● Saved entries
# # # #
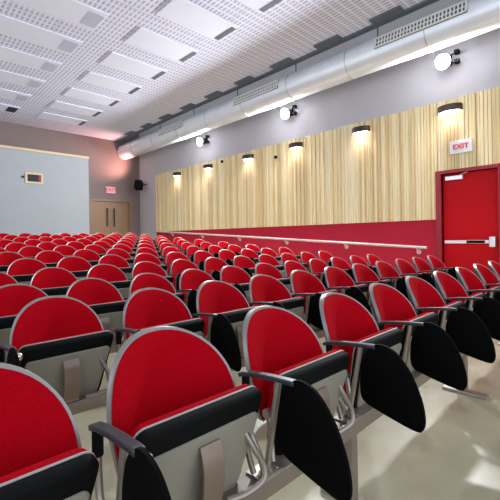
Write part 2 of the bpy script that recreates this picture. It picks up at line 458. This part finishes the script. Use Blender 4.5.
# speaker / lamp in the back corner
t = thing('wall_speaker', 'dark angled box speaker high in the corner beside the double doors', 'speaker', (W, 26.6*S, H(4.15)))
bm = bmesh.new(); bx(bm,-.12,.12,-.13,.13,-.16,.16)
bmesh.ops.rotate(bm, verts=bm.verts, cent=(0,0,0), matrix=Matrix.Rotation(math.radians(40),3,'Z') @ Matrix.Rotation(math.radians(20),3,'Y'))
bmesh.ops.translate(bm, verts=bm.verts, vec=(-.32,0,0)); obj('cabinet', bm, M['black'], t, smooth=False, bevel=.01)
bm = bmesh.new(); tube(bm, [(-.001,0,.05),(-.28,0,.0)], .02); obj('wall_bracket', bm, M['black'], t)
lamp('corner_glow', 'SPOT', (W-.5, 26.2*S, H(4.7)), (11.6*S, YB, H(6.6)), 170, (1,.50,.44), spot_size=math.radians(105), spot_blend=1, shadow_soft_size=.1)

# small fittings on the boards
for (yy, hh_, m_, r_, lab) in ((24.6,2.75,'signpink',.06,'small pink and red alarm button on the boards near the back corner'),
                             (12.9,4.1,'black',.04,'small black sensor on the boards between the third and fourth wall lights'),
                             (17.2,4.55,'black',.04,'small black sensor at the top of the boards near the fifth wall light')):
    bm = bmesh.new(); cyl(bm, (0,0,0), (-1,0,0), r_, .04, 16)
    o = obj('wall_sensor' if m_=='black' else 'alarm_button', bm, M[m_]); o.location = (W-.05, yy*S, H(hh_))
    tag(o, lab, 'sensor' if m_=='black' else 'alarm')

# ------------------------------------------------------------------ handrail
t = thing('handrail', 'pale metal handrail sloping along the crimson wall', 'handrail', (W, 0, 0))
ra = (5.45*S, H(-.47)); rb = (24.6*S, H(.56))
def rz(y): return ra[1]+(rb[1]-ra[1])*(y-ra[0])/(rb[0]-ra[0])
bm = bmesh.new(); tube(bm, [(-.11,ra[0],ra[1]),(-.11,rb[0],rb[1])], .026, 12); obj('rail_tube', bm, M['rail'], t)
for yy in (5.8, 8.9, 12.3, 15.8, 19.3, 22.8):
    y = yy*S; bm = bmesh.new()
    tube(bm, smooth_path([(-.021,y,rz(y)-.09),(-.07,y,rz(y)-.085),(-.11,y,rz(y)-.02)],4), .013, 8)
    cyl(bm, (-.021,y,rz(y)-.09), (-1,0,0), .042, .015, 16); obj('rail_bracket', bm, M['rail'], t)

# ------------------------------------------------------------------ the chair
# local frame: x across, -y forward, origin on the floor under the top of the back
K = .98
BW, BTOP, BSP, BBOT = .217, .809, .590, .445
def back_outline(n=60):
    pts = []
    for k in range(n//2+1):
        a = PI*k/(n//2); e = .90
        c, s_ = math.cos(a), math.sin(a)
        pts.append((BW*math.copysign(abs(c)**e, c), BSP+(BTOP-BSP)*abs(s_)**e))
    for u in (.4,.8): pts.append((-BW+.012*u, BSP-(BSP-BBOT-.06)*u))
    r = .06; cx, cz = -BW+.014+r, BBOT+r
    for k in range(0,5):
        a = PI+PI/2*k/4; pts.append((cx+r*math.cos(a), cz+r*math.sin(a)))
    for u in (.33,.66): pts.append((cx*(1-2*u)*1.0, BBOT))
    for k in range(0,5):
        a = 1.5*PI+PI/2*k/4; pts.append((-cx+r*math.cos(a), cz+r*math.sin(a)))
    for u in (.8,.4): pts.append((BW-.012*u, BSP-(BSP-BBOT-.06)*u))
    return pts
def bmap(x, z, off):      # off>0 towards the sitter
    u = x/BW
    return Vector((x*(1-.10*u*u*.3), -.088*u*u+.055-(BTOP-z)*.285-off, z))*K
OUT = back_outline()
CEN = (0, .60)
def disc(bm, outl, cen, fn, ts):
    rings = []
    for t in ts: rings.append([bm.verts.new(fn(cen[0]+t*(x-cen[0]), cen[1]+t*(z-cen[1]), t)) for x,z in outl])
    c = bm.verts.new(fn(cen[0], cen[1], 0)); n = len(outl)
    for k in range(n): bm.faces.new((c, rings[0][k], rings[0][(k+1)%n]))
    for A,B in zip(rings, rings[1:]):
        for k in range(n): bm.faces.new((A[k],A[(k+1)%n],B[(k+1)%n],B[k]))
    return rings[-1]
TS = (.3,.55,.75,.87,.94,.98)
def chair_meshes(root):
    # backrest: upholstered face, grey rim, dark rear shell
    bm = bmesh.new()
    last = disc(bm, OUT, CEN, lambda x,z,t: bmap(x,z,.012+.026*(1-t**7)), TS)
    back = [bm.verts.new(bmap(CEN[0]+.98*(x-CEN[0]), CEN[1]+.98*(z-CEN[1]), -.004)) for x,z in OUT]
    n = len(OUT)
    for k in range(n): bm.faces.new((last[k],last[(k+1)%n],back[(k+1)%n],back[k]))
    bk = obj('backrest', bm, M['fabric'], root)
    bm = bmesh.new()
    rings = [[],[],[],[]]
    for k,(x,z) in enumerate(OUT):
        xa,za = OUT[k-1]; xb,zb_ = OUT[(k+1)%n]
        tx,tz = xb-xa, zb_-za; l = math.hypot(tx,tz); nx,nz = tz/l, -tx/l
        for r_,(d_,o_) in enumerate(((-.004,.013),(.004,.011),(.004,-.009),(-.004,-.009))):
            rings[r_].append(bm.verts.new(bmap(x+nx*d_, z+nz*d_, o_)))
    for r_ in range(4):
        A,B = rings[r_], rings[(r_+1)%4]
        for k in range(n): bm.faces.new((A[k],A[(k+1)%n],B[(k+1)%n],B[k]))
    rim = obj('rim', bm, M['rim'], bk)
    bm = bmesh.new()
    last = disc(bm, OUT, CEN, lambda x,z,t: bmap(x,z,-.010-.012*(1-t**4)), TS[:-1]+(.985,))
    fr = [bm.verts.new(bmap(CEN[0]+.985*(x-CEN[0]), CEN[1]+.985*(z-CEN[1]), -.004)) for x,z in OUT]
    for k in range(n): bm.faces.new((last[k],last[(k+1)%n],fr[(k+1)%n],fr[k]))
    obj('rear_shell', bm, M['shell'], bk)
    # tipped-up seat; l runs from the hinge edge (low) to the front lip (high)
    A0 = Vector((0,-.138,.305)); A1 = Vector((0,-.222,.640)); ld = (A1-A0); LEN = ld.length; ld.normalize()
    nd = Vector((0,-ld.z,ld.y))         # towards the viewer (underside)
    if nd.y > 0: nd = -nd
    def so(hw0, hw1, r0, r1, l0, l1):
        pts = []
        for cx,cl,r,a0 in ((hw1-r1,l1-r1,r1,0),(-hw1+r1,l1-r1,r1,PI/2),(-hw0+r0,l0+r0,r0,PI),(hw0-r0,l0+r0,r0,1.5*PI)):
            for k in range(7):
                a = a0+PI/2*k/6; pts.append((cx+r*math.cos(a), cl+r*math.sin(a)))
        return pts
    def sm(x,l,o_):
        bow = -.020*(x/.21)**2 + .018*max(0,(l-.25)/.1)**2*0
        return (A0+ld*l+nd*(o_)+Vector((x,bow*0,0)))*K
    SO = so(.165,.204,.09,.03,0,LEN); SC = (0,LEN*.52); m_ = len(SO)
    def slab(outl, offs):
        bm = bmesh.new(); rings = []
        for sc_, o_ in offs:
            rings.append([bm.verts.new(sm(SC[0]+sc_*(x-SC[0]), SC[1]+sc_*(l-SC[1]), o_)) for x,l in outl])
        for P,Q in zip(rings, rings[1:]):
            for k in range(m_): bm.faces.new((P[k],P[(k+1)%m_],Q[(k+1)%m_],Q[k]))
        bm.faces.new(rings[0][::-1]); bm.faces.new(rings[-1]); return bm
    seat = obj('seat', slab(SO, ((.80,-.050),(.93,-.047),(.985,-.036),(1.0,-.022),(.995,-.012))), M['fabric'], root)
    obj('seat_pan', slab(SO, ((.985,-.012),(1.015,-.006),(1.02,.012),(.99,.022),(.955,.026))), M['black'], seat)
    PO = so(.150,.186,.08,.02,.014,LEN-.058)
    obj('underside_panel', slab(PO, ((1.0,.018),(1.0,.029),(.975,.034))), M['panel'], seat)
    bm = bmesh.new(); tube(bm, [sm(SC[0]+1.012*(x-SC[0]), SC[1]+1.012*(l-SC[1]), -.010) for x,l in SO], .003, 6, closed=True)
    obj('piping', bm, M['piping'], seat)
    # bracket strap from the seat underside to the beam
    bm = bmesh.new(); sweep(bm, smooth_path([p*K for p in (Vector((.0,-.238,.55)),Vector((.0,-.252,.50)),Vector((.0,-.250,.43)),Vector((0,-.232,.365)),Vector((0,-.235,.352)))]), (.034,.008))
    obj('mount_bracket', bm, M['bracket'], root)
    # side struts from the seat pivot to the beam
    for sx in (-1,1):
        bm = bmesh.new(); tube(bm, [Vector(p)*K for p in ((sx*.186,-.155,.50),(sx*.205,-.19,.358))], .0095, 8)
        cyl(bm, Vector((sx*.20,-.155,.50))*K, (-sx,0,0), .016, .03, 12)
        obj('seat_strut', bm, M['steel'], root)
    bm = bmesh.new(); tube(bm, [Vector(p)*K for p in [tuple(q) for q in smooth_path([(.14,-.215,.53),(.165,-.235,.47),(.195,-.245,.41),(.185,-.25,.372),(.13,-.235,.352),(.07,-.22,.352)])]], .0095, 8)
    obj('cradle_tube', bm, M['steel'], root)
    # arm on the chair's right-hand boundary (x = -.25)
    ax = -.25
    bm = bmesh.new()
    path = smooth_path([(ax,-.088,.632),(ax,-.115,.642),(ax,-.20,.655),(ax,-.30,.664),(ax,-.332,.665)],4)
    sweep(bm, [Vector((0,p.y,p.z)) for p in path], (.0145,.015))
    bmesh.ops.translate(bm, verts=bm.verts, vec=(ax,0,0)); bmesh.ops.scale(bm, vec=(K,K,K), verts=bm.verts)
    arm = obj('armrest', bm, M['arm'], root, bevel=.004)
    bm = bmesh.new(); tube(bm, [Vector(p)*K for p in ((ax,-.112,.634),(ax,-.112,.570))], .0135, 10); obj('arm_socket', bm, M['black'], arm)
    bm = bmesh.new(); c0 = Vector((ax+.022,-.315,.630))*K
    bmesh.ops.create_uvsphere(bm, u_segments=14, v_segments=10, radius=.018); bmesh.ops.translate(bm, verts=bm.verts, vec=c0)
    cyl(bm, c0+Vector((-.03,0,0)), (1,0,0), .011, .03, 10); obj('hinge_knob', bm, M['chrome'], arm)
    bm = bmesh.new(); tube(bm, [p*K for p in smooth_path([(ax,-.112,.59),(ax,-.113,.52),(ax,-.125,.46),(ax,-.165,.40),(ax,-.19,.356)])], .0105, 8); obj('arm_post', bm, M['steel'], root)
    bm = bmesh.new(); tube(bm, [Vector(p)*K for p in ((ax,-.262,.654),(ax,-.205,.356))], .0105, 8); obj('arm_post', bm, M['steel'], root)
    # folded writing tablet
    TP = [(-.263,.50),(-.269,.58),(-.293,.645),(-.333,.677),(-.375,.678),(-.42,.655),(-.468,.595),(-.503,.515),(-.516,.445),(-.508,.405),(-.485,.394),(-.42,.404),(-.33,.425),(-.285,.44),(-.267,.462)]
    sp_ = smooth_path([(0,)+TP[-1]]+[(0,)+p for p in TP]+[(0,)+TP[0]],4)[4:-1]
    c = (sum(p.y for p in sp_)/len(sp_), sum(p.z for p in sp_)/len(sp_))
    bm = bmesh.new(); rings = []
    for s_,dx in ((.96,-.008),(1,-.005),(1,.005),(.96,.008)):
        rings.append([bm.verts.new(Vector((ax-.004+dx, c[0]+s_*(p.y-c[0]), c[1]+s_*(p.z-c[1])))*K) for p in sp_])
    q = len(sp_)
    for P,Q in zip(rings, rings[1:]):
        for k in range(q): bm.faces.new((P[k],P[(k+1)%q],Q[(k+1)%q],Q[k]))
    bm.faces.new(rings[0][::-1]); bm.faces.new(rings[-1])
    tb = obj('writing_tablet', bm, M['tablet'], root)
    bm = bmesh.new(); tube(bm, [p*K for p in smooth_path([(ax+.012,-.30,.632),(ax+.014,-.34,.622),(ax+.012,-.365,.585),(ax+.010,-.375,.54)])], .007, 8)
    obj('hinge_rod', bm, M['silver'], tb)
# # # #
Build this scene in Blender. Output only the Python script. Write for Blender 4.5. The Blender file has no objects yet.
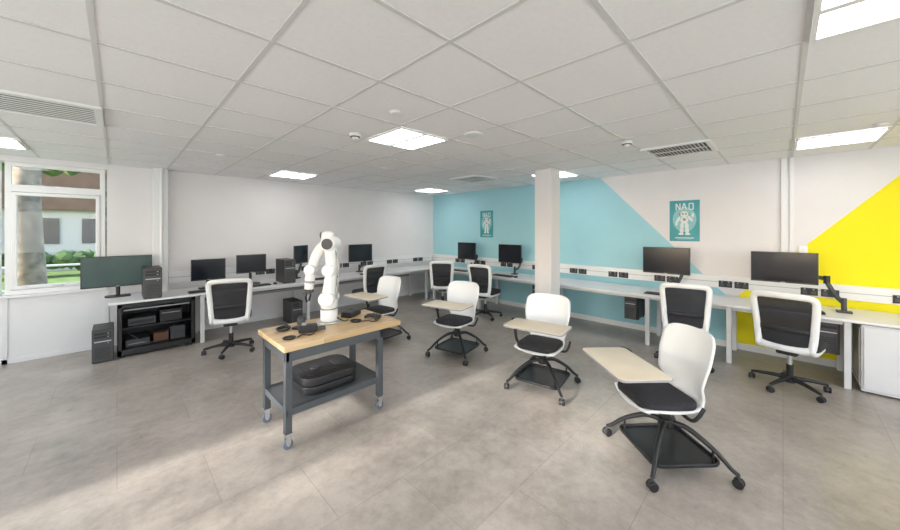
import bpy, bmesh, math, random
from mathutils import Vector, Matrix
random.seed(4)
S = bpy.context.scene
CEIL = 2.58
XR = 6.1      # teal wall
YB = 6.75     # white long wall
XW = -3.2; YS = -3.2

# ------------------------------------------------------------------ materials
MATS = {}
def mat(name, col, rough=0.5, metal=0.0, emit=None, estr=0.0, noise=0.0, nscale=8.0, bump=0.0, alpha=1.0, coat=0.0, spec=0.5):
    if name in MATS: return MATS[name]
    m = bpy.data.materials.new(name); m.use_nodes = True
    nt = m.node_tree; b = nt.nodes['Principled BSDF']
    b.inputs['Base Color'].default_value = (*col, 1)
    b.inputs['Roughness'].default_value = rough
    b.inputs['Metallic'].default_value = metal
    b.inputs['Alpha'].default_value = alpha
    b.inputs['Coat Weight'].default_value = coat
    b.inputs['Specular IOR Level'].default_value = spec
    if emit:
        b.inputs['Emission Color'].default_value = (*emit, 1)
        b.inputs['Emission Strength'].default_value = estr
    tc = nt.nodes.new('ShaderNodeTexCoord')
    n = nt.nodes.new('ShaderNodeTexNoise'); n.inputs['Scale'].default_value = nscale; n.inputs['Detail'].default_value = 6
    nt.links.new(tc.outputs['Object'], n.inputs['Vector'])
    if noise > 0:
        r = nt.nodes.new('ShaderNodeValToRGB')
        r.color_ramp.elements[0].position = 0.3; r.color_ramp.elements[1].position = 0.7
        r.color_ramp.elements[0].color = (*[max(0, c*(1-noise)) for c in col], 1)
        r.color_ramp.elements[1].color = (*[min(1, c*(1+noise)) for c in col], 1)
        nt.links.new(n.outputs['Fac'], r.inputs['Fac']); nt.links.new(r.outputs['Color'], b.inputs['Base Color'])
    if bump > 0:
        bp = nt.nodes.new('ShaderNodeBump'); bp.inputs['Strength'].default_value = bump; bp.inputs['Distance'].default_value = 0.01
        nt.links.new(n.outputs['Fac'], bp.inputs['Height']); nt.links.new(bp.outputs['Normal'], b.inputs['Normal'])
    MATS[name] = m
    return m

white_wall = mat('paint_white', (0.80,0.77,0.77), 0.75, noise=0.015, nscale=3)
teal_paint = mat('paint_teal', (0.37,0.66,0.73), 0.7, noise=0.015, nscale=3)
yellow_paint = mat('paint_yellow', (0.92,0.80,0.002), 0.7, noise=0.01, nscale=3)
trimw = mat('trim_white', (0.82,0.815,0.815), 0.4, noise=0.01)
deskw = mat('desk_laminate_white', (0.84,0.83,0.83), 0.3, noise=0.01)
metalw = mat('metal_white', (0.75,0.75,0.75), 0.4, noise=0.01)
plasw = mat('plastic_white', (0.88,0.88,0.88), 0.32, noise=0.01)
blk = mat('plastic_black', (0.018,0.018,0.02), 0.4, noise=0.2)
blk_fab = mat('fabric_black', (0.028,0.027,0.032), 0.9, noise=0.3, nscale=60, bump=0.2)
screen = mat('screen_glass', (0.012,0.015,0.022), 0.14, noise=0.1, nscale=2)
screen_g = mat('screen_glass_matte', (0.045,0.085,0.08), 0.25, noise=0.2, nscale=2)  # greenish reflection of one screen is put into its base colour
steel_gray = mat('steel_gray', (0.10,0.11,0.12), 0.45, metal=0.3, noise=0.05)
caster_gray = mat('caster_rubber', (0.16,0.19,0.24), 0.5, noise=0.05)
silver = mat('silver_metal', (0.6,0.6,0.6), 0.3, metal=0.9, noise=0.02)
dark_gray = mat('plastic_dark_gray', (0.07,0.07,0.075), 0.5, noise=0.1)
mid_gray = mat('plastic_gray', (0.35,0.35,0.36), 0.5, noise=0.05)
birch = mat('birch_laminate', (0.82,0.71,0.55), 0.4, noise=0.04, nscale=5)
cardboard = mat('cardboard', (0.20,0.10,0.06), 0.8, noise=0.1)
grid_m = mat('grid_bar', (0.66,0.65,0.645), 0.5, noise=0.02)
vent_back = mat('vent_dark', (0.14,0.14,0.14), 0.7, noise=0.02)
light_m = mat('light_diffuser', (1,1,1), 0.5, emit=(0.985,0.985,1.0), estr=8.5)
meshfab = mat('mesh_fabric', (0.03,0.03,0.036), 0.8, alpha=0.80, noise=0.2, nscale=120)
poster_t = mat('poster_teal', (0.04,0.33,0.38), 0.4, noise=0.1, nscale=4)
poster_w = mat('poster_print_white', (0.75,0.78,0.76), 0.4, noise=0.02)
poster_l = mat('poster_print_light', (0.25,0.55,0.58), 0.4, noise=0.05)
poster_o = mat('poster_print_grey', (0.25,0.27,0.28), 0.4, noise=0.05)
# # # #
● Exercise objective
Give again, word for word, the part that opens with the line containing "Build this scene" and closes with the one containing "XW = -3.2; YS = -3.2". Include both of those lines and skip all pictures.

● Solution for this problem
Build this scene in Blender. Output only the Python script. Write for Blender 4.5. The Blender file has no objects yet.
import bpy, bmesh, math, random
from mathutils import Vector, Matrix
random.seed(4)
S = bpy.context.scene
CEIL = 2.58
XR = 6.1      # teal wall
YB = 6.75     # white long wall
XW = -3.2; YS = -3.2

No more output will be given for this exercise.